7. In 2001, Garstang in the UK declared itself “the world’s first Fairtrade Town”. There are now more than 320 Fairtrade Towns, 4,000 Fairtrade Churches, 37 Fairtrade Synagogues, 60 Fairtrade Universities across the UK.

8. One in every four bananas sold in UK supermarkets is now Fairtrade with sales topping GBP150m (US$298m) in 2007.

9. UK consumers spent GBP493m on products carrying the Fairtrade mark in 2007.

10. Every day, UK consumers drink more than 8m Fairtrade hot drinks

11. At EUR18 (US$27.43), per capita consumption of Fairtrade products in Switzerland is higher than any other country, thanks in part to the fact that the country’s food retail sector is dominated by two players who both endorsed the idea early on.

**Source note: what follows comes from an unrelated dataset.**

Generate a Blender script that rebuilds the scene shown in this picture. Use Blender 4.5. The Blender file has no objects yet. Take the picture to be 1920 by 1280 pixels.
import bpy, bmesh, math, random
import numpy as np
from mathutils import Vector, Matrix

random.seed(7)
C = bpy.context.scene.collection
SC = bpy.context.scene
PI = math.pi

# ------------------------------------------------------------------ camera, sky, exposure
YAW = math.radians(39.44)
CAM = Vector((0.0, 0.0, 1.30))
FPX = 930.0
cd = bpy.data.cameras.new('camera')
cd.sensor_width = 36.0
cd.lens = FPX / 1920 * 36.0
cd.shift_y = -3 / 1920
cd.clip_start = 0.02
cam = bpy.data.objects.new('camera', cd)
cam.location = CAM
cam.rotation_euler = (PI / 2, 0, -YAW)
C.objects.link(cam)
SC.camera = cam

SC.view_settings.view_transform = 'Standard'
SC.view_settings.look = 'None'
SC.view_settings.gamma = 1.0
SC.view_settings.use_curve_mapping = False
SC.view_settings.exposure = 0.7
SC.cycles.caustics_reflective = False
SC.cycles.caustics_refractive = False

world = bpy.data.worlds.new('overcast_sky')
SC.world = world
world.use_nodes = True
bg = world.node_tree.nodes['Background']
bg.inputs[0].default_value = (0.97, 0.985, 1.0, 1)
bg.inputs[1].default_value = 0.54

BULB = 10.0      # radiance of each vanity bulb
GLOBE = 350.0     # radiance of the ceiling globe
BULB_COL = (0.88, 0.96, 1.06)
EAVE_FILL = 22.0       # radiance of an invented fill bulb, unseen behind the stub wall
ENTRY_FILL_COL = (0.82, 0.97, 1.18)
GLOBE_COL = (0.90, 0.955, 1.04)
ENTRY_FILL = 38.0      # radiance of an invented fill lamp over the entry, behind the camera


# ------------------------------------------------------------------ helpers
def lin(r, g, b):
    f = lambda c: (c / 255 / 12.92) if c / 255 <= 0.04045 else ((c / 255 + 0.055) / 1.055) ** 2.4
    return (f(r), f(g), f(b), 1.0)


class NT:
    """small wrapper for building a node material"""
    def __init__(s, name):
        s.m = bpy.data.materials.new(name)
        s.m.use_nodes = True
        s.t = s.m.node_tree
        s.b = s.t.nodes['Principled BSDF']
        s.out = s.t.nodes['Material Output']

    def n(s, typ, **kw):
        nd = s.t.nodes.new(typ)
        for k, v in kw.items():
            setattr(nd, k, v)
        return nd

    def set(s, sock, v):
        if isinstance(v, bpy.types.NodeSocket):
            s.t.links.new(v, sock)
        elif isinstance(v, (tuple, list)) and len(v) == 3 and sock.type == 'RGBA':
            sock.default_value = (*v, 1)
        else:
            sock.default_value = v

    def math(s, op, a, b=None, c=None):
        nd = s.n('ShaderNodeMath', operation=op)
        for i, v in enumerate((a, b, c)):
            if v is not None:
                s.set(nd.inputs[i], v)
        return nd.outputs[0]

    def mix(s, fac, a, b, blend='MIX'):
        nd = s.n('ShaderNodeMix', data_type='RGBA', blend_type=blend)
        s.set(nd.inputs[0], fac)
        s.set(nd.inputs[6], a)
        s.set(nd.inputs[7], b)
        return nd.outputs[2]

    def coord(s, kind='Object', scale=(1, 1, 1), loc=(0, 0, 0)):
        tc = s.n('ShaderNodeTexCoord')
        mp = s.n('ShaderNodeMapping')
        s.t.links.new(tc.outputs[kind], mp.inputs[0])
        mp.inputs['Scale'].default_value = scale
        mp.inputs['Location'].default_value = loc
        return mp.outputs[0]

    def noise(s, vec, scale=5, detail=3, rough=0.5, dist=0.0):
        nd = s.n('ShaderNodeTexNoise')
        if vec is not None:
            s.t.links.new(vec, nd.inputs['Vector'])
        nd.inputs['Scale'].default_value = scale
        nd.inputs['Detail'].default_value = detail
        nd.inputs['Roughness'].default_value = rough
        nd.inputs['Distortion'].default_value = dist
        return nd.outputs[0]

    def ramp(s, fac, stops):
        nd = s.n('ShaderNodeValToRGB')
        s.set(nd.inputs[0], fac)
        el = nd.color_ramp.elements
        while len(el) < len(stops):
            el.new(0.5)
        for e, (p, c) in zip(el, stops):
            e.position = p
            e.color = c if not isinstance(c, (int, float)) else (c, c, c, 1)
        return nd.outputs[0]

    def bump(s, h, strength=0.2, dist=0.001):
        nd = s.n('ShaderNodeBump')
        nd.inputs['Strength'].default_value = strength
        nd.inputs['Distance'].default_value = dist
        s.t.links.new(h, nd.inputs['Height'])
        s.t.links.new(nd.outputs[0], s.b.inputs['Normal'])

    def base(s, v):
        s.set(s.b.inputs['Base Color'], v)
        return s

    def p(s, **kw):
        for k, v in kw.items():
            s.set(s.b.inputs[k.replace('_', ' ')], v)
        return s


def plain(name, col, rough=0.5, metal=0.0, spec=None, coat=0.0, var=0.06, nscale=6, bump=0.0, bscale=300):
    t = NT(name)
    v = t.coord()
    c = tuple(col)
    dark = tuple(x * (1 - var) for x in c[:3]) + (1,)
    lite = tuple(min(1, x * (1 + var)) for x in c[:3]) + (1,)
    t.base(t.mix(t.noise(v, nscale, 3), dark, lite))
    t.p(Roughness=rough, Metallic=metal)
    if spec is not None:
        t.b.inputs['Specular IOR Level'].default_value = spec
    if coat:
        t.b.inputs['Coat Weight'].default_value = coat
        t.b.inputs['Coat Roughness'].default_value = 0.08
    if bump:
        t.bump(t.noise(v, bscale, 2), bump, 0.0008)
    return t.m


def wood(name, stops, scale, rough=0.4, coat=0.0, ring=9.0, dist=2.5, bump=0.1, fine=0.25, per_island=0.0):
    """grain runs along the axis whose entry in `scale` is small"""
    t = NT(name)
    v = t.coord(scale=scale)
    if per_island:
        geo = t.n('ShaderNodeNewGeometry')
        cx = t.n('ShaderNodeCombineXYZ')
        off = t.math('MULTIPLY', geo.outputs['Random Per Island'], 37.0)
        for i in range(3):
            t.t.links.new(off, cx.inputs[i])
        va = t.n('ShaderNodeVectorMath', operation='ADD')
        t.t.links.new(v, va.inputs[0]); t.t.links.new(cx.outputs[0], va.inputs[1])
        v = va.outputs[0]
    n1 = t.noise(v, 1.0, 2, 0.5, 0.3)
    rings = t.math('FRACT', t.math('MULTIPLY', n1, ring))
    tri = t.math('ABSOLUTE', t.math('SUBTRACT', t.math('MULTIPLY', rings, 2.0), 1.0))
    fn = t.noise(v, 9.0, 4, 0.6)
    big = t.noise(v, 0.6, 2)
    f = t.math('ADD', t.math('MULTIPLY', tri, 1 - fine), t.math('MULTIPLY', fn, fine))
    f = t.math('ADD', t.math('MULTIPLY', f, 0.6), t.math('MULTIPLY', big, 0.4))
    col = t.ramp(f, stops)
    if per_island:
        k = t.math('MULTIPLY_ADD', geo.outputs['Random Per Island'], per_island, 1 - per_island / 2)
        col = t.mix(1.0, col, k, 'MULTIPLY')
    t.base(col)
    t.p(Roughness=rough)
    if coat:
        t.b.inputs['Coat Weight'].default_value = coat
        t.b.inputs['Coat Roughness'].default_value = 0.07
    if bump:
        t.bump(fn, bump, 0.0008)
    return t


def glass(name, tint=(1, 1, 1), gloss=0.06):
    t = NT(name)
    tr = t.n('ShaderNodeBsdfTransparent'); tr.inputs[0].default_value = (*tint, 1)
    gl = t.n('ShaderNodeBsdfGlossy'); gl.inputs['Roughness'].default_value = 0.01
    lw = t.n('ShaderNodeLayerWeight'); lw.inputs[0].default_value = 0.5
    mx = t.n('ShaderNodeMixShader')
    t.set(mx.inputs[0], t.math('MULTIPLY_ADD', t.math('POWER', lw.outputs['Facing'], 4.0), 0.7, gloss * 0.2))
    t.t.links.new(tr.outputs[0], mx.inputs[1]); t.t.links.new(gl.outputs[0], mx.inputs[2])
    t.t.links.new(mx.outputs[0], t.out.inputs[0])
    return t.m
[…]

12. As of the end of 2007, there were some 632 Fairtrade Certified Producer Organisations, representing over 1.4m farmers and workers, in 58 countries in Africa, Asia and Latin America.

13. The Faitrade scheme has its opponents. The Adam Smith Institute claims that the programme sustains uncompetitive farmers on their land, holding back diversification, mechanisation and denies future generations the chance of a better life.

14. Tate & Lyle is to move its entire retail cane sugar range to Fairtrade.